Felony is handcuffed by lack of depth


Frequent visitors of a popular film review site will know that some films are rated rotten tomatoes, and some films are rated fresh tomatoes. There’s a third type, however, that includes most other movies and often goes unwritten about: the tomato that has been left in the fridge a little too long and lost a bit of flavor.

From Matthew Saville comes just that sort of film: the thriller Felony, a gritty psychological investigation into honesty and loyalty that, instead of inciting an intense emotional response to an unquestionably dark story prefers to instill in viewers a collective urge to shrug their shoulders and sigh, “meh.”

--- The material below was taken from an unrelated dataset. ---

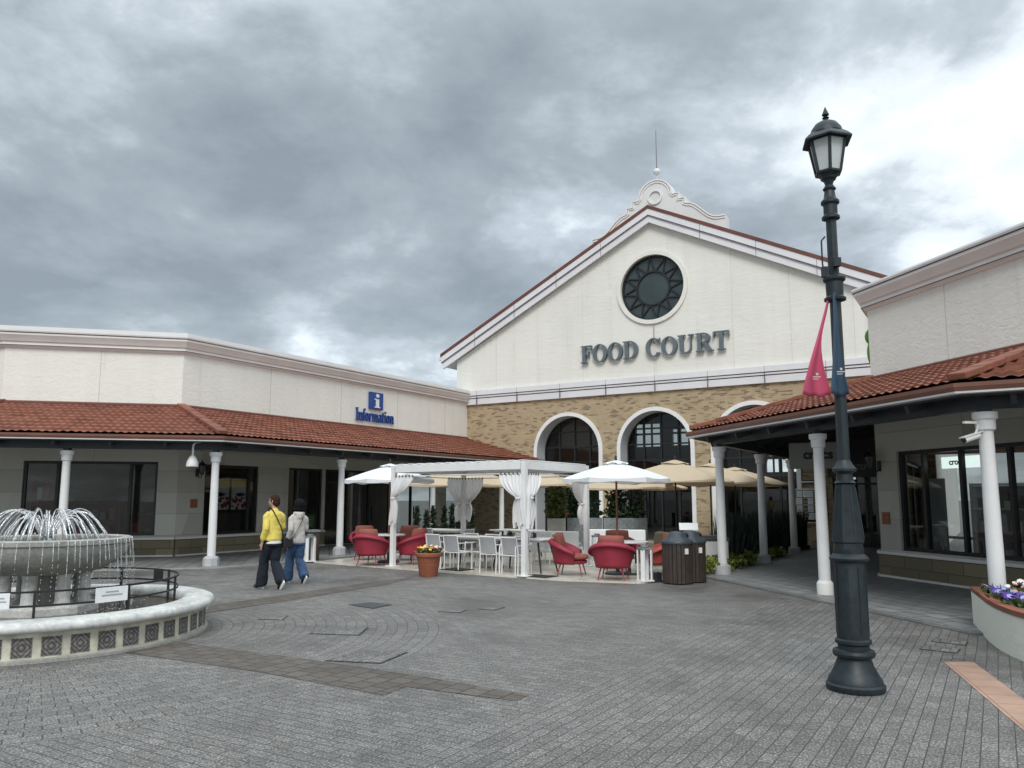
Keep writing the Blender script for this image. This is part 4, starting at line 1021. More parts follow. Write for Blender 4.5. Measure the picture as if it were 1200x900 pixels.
# ================================================================= fountain
t = thing('fountain', 'round stone fountain with tiered bowl and arching jets at left', 'fountain', (FC.x, FC.y, 0))
b = MB(); b.lathe([(1.86, 0), (1.86, .30), (1.6, .30), (1.6, .05)], 96, caps=False); b.build('pool_wall', 'cream', t, smooth=40)
b = MB(); b.lathe([(1.90, -.005), (1.90, .03), (1.865, .04)], 96, caps=False); b.build('pool_footing', 'concrete', t, smooth=40)
b = MB(); b.lathe([(1.86, .295), (1.93, .30), (1.962, .32), (1.965, .35), (1.95, .385), (1.92, .40), (1.80, .41), (1.66, .41), (1.61, .40), (1.585, .38), (1.575, .34), (1.59, .29)], 96, caps=False); b.build('pool_rim', 'rimstone', t, smooth=60)
n = 45
for k in range(n):
    b = MB(); a = 2 * PI * k / n; w_ = .090; r = 1.866
    A = [(r * cos(a + s_ * w_ / r), r * sin(a + s_ * w_ / r)) for s_ in (-1, 1)]
    b.face([(A[0][0], A[0][1], .06), (A[1][0], A[1][1], .06), (A[1][0], A[1][1], .25), (A[0][0], A[0][1], .25)], [(0, 0), (1, 0), (1, 1), (0, 1)])
    b.build('ornamental_tile', 'orn', t, fixn=False)
b = MB(); b.lathe([(1.6, .285), (1.0, .288), (.3, .286), (1e-4, .286)], 64, caps=False); b.build('pool_water', 'water', t, smooth=180)
b = MB(); b.lathe([(.62, .1), (.62, .37), (.58, .385), (.52, .39), (1e-4, .39)], 8, a0=R(22), caps=False); b.build('plinth', 'rimstone', t, bevel=.01)
b = MB(); b.lathe([(.20, .39), (.20, .76)], 24); b.build('core', 'concrete', t, smooth=40)
for k in range(8):
    a = R(45 * k + 13); b = MB(); b.lathe([(.092, .385), (.095, .40), (.082, .43), (.080, .70), (.092, .745), (.092, .77)], 20, (.45 * cos(a), .45 * sin(a), 0)); b.build('pillar', 'rimstone', t, smooth=40)
b = MB(); b.lathe([(.30, .735), (.52, .745), (.66, .78), (.79, .86), (.88, .96), (.915, 1.04), (.925, 1.085), (.92, 1.09), (.945, 1.10), (.95, 1.15), (.93, 1.165), (.87, 1.165), (.84, 1.14), (.6, 1.08), (.1, 1.05)], 72); b.build('bowl', 'concrete', t, smooth=40)
b = MB(); b.lathe([(.86, 1.152), (.5, 1.152), (1e-4, 1.152)], 48, caps=False); b.build('bowl_water', 'water', t, smooth=180)
r2 = random.Random(11); b = MB()
for k in range(44):                                     # jets: parabolas out from the centre ring, falling at the bowl edge
    a = 2 * PI * k / 44 + r2.uniform(-.05, .05); far = k % 2; r0 = .06; r1 = (.68 if far else .44) + r2.uniform(-.04, .06); h = (.335 if far else .25) + r2.uniform(-.02, .03)
    pts = []; rr = []
    for i in range(15):
        s_ = i / 14; rad = r0 + (r1 - r0) * s_; z = 1.155 + h * 4 * s_ * (1 - s_) * (1.0) * (1.15 - .3 * s_)
        pts.append((rad * cos(a), rad * sin(a), z)); rr.append((.0050 + .004 * s_) * r2.uniform(.5, 1.7))
    b.tube(pts, rr, 5)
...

In Australia, after celebrating a successful drug bust, police officer Malcolm Toohey (Joel Edgerton) drives drunk and hits a paperboy who is delivering the morning news from his bicycle. When veteran detective Carl Summer (Tom Wilkinson) arrives on the scene, it doesn’t take him long to figure things out and construct an alibi to save Toohey’s career. He arranges a cover up that, among other things, pins the accident on a fictional hit and run driver.

Things begin to unravel when his rookie partner Jim (Jai Courtney) begins to notice inconsistencies in Toohey’s story and the ensuing investigation. As tensions mount, the three men begin to question each other’s values of justice, guilt, innocence and ultimately, each other.

The film was screened as a special presentation at the 2013 Toronto International Film Festival and now gets a bigger bite at the apple with an international release this month. Unfortunately, Felony has bitten off more of the apple than it can chew, and feels a bit haphazard in its approach to an otherwise sharp premise.

For example, Felony is rather schizophrenic in its takeaway: as the story unfolds, it is unclear just what Felony wants us to think, and just when we’re sure we’ve zeroed in on the big reveal, the clutch thuds and the gears shift. In a suspenseful thriller such as this, the one thing we aren’t supposed to be guessing is the movie’s message, and yet the distracted nature of the flick quickly switches from a criticism of police loyalty to truth telling, and yes, even to the inappropriateness of a cop making sexual advances towards a mother whose boy lies dying a boy in a coma (for shame!)

Correspondingly, Felony also feels a bit scatterbrained in its story line: while its use of several subplots to build a more convincing background for the main drag is an admirable attempt, what it really ends up doing is tying a Gregorian knot of sorts full of loose ends and lacking backstories.

Case in point is Malcolm, who viewers will surely be disappointed in given his immense potential to carry the movie’s emotional load. Hilariously, we are never really sure who Malcolm is, what he wants in life, what drives him, and what’s going on in his brain. Put simply, Joel Edgerton fails to sell Malcolm’s pain to the audience, and ends up instead portraying himself as a big whiner. While Summer and Courtney produce characters with very compelling and clear personalities, Toohey produces characters in Malcolm that we desperately want to feel bad for, but for some reason just can’t This is emblematic of a broader anchor that keeps the film’s ship docked safely in mediocre harbor. Across the board, the film is held back by the lack of a convincing backstory for any of the characters: they are clearly defined in the moment, but their motivations and personal experiences are totally unexplored.  Edgerton’s performance is a notable exception: the veteran actor creates a gritty picture of a battle hardened detective willing to do anything at any cost, and it’s effective.

Here’s the sparknotes version: watching Felony is like watching the producers try several times to pin the tail on the donkey, but only after being spun around a few extra times and told the donkey is several feet to the left of its actual location.

One question the film creatively asks listeners to sort out is, who’s the protagonist? If nothing else, the film correctly and bluntly brings human nature back to earth by smartly reminding audiences that even the goody-two-shoes of this world are not without serious problems. In this way, the movie deserves praise for not falling into the trap of some films to create a hero who can seemingly do no wrong. There is no such character in Felony, and the film’s honesty is oddly refreshing.

Nevertheless, Felony is like gourmet prison food served to real-life felons: it’s certainly full of surprises, but doesn’t have anything special. A little more emphasis on character depth and slightly more humanized characters would have done it well—but as it stands, potential viewers would do better to spend their time in the rec yard elsewhere.